If that value appears multiple times, all occurrences contribute to the answer.
Efficient Counting
Store frequencies of right-half subset sums.
Example:
Right Sums
0
2
2
4
Frequency Map
0 → 1
2 → 2
4 → 1
Now for each left sum:
required = k - leftSum
Add:
frequency(required)
to the answer.
Algorithm
Step 1
Split the array into:
Step 2
Generate all subset sums of the left half.
Step 3
Generate all subset sums of the right half.
Step 4
Store right-half sums in a HashMap.
Map<Long,Integer>
to count frequencies.
Step 5
For every left sum:
required = k - leftSum
If present in the map:
answer += frequency(required)
Step 6
Return the answer.
Dry Run
Input
arr = [1,3,2]
k = 3
Split
Left = [1]
Right = [3,2]
Left Sums
Subsets:
{}
{1}
Sums:
0
1
Right Sums
Subsets:
{}
{3}
{2}
{3,2}
Sums:
0
3
2
5
Frequency Map
0 → 1
2 → 1
3 → 1
5 → 1
Matching
For:
leftSum = 0
Need:
3
Found once.
Answer:
1
For:
leftSum = 1
Need:
2
Found once.
Answer:
2
Final Answer
2
Java Solution
class Solution {
private void generateSums(int[] arr,
int start,
int end,
long sum,
ArrayList<Long> sums) {
if (start == end) {
sums.add(sum);
return;
}
generateSums(arr, start + 1, end,
sum, sums);
generateSums(arr, start + 1, end,
sum + arr[start], sums);
}
public int countSubset(int[] arr, int k) {
int n = arr.length;
int mid = n / 2;
ArrayList<Long> leftSums = new ArrayList<>();
ArrayList<Long> rightSums = new ArrayList<>();
generateSums(arr, 0, mid, 0, leftSums);
generateSums(arr, mid, n, 0, rightSums);
HashMap<Long, Integer> freq = new HashMap<>();
for (long sum : rightSums) {
freq.put(sum,
freq.getOrDefault(sum, 0) + 1);
}
long answer = 0;
for (long left : leftSums) {
long required = (long) k - left;
answer += freq.getOrDefault(required, 0);
}
return (int) answer;
}
}
Why Use Long?
Although:
arr[i] ≤ 10^7
we may sum up to:
40 × 10^7
which can exceed integer limits.
Therefore:
long
is safer for subset sums.
Complexity Analysis
Let:
n = 40
Split:
20 + 20
Generating Subset Sums
For each half:
O(2^(n/2))
Building Frequency Map
O(2^(n/2))
Matching
O(2^(n/2))
Total Time Complexity
O(2^(n/2))
which matches the expected complexity.
Space Complexity
Store subset sums:
O(2^(n/2))
For:
n = 40
this becomes:
O(2^20)
which is manageable.
Why Meet in the Middle Works
Instead of exploring:
2^40
subsets directly, we explore:
2^20 + 2^20
subsets and combine the results efficiently.
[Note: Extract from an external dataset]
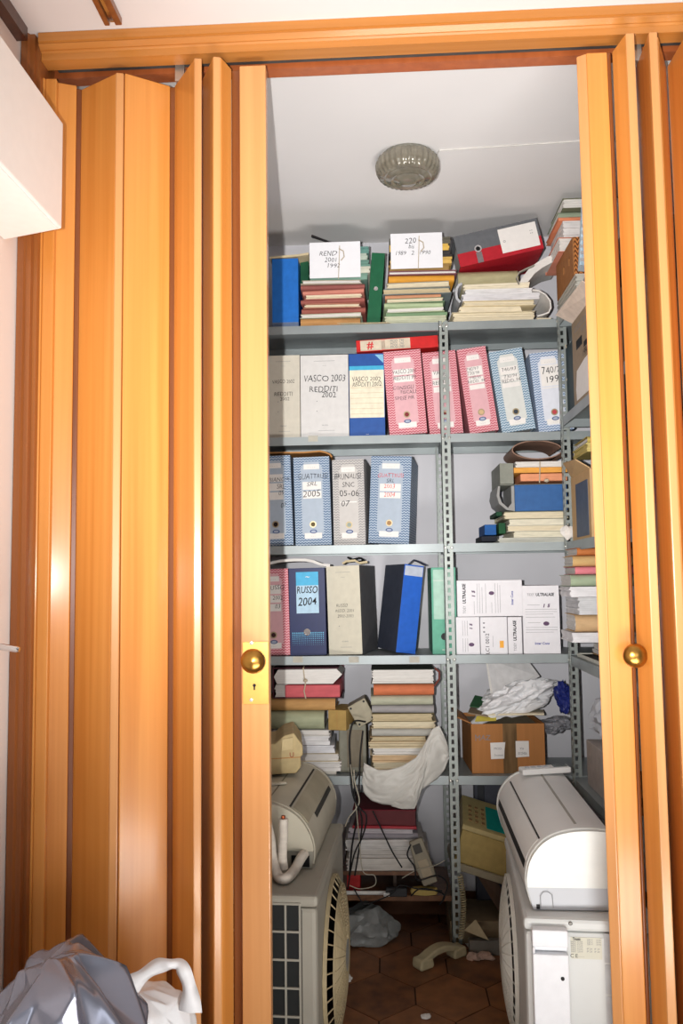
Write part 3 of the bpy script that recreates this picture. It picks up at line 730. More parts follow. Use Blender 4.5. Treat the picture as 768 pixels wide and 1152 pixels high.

This reduces the search space from:
1,099,511,627,776
to approximately:
2,097,152
operations.
That is the key idea behind Meet in the Middle.
Edge Cases
Empty Subset Equals Target
arr = [1,2]
k = 0
Valid subset:
{}
Answer:
1
Negative Numbers
arr = [-1,1]
k = 0
Subsets:
{}
[-1,1]
Answer:
2
The MITM approach naturally handles negative numbers.
No Valid Subset
arr = [10,20,30]
k = 5
Answer:
0
Conclusion
The Count Subset With Target Sum II problem is a classic application of the Meet in the Middle technique.
The key insight is:
Split the array into two halves, generate all subset sums separately, and efficiently combine them using a frequency map.
This transforms an impossible:
O(2^n)
solution into:
O(2^(n/2))
which is exactly what the constraints require.
Final Complexity
Time Complexity : O(2^(n/2))
Space Complexity : O(2^(n/2))
making it ideal for arrays of size up to 40.